Credit, too, to whomever organised the show: For a brief moment, God, Garth Brooks, and Old Glory were no longer the sorts of Trumpian triggers that for the last four years gave the left the heebie-jeebies.

Instead, they were centre stage, giving a bit of substance to Biden's calls to unity, and olive branches to those with whom Democrats disagree.

It also must be said that Donald Trump's absence was notable - and unfortunate.

Appearances matter, tradition matters, and it would have been nice to see the 45th president be there to hand over the keys in person.

Far more optimistic than his virtual convention speech last year, which was shot through with divisive rhetoric about the forces of light and darkness, the Biden speech struck a more optimistic tone.

"My whole soul is in this: bringing America together, uniting our people, uniting our nation.

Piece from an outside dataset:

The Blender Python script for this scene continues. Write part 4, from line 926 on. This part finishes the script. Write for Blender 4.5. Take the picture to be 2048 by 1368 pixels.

And I ask every American to join me in this cause," he said.

Biden even quietly referenced Abraham Lincoln, referring to "our better angels" - a call-out to the saviour of the union's own first inaugural address back in 1861, who said, "We must not be enemies. Though passion may have strained, it must not break our bonds of affection. The mystic chords of memory will swell when again touched, as surely they will be, by the better angels of our nature."

Lovely stuff - but speeches are one thing, governing is another.

And as much as Biden may pledge to be a "president for all Americans", if he is to do so, his own foreshadowed policies and appointments will make that task all the more difficult.

But let's not forget that Democrats bear plenty of responsibility for this "uncivil war".

From the rise of radical campus politics, to violent demonstrations in American cities that were often dismissed as "mostly peaceful protests", to social media platforms doing everything they can to silence conservative voices, the left has plenty to answer for in making America a more divided place.

The new president's pledge to re-join the Paris Agreement may be music to the ears of Democrats, but for millions of Americans in the country's energy producing regions, it is the stuff of nightmares.


A massive plan to grant amnesty and a path to citizenship for an estimated 11 million illegal immigrants is seen by Republicans as a Democrat scheme to entrench themselves with a permanent electoral majority.

Biden placement of racial healing and historical reckoning is itself fraught with danger: Will he appeal, as Lincoln suggested, to the "better angels of our nature", or to the statue-smashers and radical activists who claim to want peace but only deal in division?

Even the call to unity is fraught, if it means people are not allowed to disagree and instead must shut up - as many of Trump's 74 million voters worry they are being told to do.

But let's put that aside. Let Biden have his day.

American Democracy, while never truly "in peril" as so many hysterics have put it, still works, and that still counts for a lot.

The work of contesting and criticising can continue tomorrow.